WHAT YOU HAVE TO DO:
Repeat the whole listing exactly as written.

STORED DATA:
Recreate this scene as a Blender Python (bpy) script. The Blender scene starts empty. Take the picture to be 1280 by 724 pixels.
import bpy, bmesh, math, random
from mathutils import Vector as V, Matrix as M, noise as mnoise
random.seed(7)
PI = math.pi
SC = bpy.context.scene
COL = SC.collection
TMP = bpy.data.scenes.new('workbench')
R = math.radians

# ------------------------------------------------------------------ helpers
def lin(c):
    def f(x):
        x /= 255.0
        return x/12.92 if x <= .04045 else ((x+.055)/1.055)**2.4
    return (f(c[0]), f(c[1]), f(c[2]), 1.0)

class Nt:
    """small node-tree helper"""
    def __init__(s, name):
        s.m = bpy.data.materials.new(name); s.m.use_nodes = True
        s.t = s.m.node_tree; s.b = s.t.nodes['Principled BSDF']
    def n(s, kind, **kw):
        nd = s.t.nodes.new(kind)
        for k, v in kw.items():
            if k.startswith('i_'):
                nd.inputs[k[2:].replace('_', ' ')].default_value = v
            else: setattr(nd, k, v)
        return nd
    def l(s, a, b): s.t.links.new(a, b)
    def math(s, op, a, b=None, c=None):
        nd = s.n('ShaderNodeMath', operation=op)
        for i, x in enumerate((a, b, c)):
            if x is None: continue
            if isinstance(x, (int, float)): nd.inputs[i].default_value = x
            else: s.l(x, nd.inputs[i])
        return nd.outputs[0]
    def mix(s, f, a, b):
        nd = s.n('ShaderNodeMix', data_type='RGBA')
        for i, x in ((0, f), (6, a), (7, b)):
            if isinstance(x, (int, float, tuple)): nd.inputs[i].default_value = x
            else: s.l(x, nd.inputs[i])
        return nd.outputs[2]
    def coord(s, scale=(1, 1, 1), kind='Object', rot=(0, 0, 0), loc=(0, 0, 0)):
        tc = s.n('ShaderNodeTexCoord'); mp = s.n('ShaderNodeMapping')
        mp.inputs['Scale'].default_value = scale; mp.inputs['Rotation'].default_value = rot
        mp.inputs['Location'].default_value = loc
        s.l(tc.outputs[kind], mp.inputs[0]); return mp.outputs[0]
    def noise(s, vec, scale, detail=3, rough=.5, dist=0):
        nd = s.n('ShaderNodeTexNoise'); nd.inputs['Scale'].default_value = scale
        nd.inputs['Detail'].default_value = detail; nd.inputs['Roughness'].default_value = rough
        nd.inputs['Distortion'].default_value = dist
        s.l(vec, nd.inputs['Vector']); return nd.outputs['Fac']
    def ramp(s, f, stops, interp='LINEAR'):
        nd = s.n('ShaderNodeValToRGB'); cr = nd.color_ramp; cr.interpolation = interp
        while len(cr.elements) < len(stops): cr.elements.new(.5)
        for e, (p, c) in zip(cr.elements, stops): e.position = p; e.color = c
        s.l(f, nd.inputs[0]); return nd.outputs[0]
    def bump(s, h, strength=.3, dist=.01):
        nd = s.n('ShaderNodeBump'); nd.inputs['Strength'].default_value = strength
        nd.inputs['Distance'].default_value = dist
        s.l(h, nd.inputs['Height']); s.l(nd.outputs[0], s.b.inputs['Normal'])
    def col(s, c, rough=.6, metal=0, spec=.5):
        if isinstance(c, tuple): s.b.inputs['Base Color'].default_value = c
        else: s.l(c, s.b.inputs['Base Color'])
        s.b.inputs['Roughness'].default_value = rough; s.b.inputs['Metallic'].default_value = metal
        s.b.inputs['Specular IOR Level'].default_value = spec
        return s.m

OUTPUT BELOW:
Recreate this scene as a Blender Python (bpy) script. The Blender scene starts empty. Take the picture to be 1280 by 724 pixels.
import bpy, bmesh, math, random
from mathutils import Vector as V, Matrix as M, noise as mnoise
random.seed(7)
PI = math.pi
SC = bpy.context.scene
COL = SC.collection
TMP = bpy.data.scenes.new('workbench')
R = math.radians

# ------------------------------------------------------------------ helpers
def lin(c):
    def f(x):
        x /= 255.0
        return x/12.92 if x <= .04045 else ((x+.055)/1.055)**2.4
    return (f(c[0]), f(c[1]), f(c[2]), 1.0)

class Nt:
    """small node-tree helper"""
    def __init__(s, name):
        s.m = bpy.data.materials.new(name); s.m.use_nodes = True
        s.t = s.m.node_tree; s.b = s.t.nodes['Principled BSDF']
    def n(s, kind, **kw):
        nd = s.t.nodes.new(kind)
        for k, v in kw.items():
            if k.startswith('i_'):
                nd.inputs[k[2:].replace('_', ' ')].default_value = v
            else: setattr(nd, k, v)
        return nd
    def l(s, a, b): s.t.links.new(a, b)
    def math(s, op, a, b=None, c=None):
        nd = s.n('ShaderNodeMath', operation=op)
        for i, x in enumerate((a, b, c)):
            if x is None: continue
            if isinstance(x, (int, float)): nd.inputs[i].default_value = x
            else: s.l(x, nd.inputs[i])
        return nd.outputs[0]
    def mix(s, f, a, b):
        nd = s.n('ShaderNodeMix', data_type='RGBA')
        for i, x in ((0, f), (6, a), (7, b)):
            if isinstance(x, (int, float, tuple)): nd.inputs[i].default_value = x
            else: s.l(x, nd.inputs[i])
        return nd.outputs[2]
    def coord(s, scale=(1, 1, 1), kind='Object', rot=(0, 0, 0), loc=(0, 0, 0)):
        tc = s.n('ShaderNodeTexCoord'); mp = s.n('ShaderNodeMapping')
        mp.inputs['Scale'].default_value = scale; mp.inputs['Rotation'].default_value = rot
        mp.inputs['Location'].default_value = loc
        s.l(tc.outputs[kind], mp.inputs[0]); return mp.outputs[0]
    def noise(s, vec, scale, detail=3, rough=.5, dist=0):
        nd = s.n('ShaderNodeTexNoise'); nd.inputs['Scale'].default_value = scale
        nd.inputs['Detail'].default_value = detail; nd.inputs['Roughness'].default_value = rough
        nd.inputs['Distortion'].default_value = dist
        s.l(vec, nd.inputs['Vector']); return nd.outputs['Fac']
    def ramp(s, f, stops, interp='LINEAR'):
        nd = s.n('ShaderNodeValToRGB'); cr = nd.color_ramp; cr.interpolation = interp
        while len(cr.elements) < len(stops): cr.elements.new(.5)
        for e, (p, c) in zip(cr.elements, stops): e.position = p; e.color = c
        s.l(f, nd.inputs[0]); return nd.outputs[0]
    def bump(s, h, strength=.3, dist=.01):
        nd = s.n('ShaderNodeBump'); nd.inputs['Strength'].default_value = strength
        nd.inputs['Distance'].default_value = dist
        s.l(h, nd.inputs['Height']); s.l(nd.outputs[0], s.b.inputs['Normal'])
    def col(s, c, rough=.6, metal=0, spec=.5):
        if isinstance(c, tuple): s.b.inputs['Base Color'].default_value = c
        else: s.l(c, s.b.inputs['Base Color'])
        s.b.inputs['Roughness'].default_value = rough; s.b.inputs['Metallic'].default_value = metal
        s.b.inputs['Specular IOR Level'].default_value = spec
        return s.m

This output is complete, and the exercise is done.